Twilio Inc TWLO has a “resilient” core base business and there’s “increasing probability” of the company reaching profitability by year-end, Pacific Crest’s Brent Bracelin said in a report. He upgraded the rating on Twilio from Sector Weight to Overweight, while establishing a price target of $36.
“Base revenue, which excludes WhatsApp and a handful of other variable customer accounts, remains resilient,” Bracelin commented. The company had generated 70 percent year-over-year growth in base revenue for 11 consecutive quarters. This base segment now contributed 90 percent of total revenue and had grown to an annualized run-rate of $256 million, up significantly from $41 million in 2013.

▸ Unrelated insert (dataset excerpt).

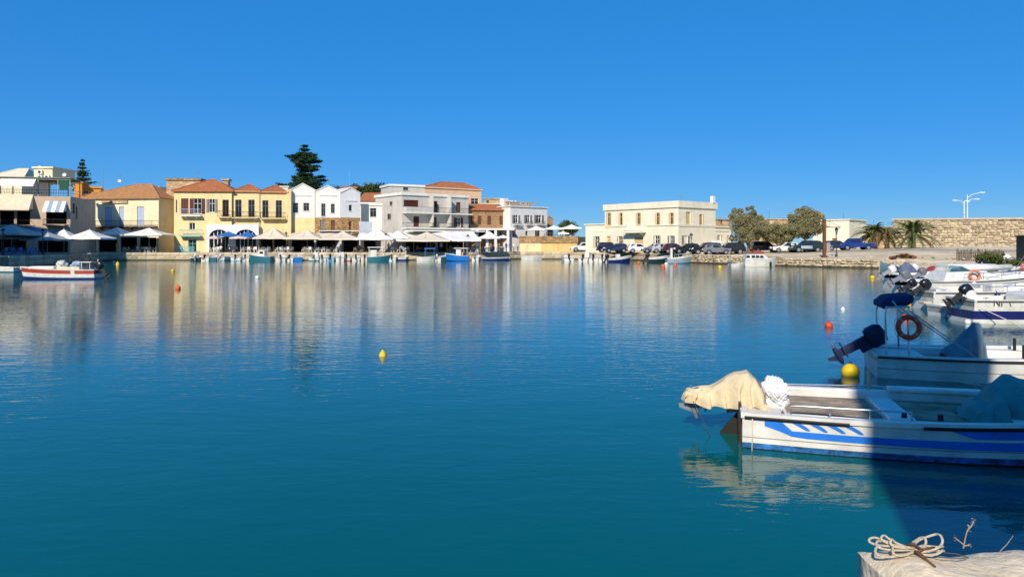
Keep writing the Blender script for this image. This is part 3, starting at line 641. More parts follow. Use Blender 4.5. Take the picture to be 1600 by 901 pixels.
for x0_, x1_ in ((803, 809.5), (821.5, 828), (838, 846)): b.win(x0_, 336, x1_, 349, 'half', GREYS)
b.win(800.5, 358, 807, 371, 'shut', GREYS); b.win(821, 361, 825, 368, 'glass', frame=GREYS); b.win(836, 359.5, 844, 372, 'french', frame=GREYS); b.finish(cornice=.1)
for x0_, x1_ in ((801, 812), (820, 830), (836, 849)): b.balcony(x0_, x1_, 350.5, .7, 346, brackets=2)
b.part('roof_parapet', PALEST, [(.3+1.1*k, 1.5, b.h, 1.0+1.1*k, 1.8, b.h+.8) for k in range(6)] + [(0, 1.45, b.h+.8, b.W*.9, 1.85, b.h+1.0)])
b.part('roof_tank', WHITEP, [(1.2, 3.5, b.h, 2.4, 4.6, b.h+1.7)])
s_ = Bld('brown_gable_house', 'little brown stone gable peeking past the white balcony house', 853, 152, 864, 152, 343, 5, BRSTONE); s_.finish(('gable', 338, BRSTONE))
# low houses filling the skyline behind
for k, (x0_, x1_, yt, d_, m_, lb) in enumerate([(690, 716, 296, 172, WARMW, 'pale roof block behind the peach house'), (752, 800, 318, 165, WARMW, 'pale flat house behind the brown stone house'), (756, 782, 310, 175, PALEST, 'stone flat-roofed house on the skyline above the brown stone house'), (430, 450, 291, 150, WARMW, 'low white house behind the yellow end house roof'), (232, 248, 292, 150, WARMW, 'small white rooftop behind the cream house'), (782, 800, 314, 158, WPL, 'white stepped roof beside the white balcony house')]):
    q = Bld('background_house', lb, x0_, d_, x1_, d_, yt, 7, m_); q.win(x0_+4, yt+3, x0_+8, yt+8, 'glass', frame=GREYS); q.finish(cornice=.15)
# --- terrace wall at the corner of the quay
tw = Bld('terrace_wall', 'ochre retaining wall with stone parapet under the corner terrace', 813, 137, 902, 133.5, 370, 9, plaster('warm_ochre_render', (.72, .50, .20), .5)); tw.win(838, 382, 846, 391, 'shut', BROWNS); tw.finish()
tw.part('stone_parapet', STONEW, [(-.2, -.15, tw.h-1.15, tw.W+.2, .35, tw.h+.12)])
tw.part('pale_panel', plaster('pale_ochre_render', (.78, .64, .36), .5), [(0, -.08, 0, tw.uv(846, 380)[0], -.004, tw.h-1.16)])
# --- old custom house
b = Bld('custom_house', 'large ivory two-storey harbour building with ochre shutters and corner plan', 945, 127, 1060, 115, 320.5, 9.6, CUST)
for x0_, x1_ in ((948.8, 954), (968, 972.2), (995, 1000.5), (1025, 1030.5), (1046.5, 1052)): b.win(x0_, 332.5, x1_, 352, 'half', OCHRES, frame=OCHRES)
b.win(948.5, 369, 954, 384, 'shut', OCHRES); b.win(966, 369, 972.5, 388, 'half', PALEST); b.win(1023, 368, 1030.5, 386, 'half', PALEST); b.win(1046, 368, 1052, 386, 'half', GREYS); b.win(991, 370, 1005, 397, 'door', OCHRES)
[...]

“Much of this steady and consistently high growth rate can be attributed to a usage-based model, where revenue is aligned with customer usage across an increasing base of ~34,000 customers,” Bracelin wrote. He added that the base growth estimate had been raised from 37 percent to 43 percent, “with increasing confidence Twilio can reach profitability by year-end.”
3 Main Reasons For Upgrade
The analyst highlighted three reasons for the upgrade:
- An “increasingly favorable” risk/reward following the 55 percent sell-off in shares in Q4 2016.
- Multiple upside levers to consensus estimates of 30 percent growth in 2017.
- A higher probability of the company reaching profitability by the end of the year.
At last check, shares of Twilio were up 1.93 percent on the day at $28.04. Year-to-date, shares are down roughly 2.6 percent, and since its IPO, shares are down 2.26 percent.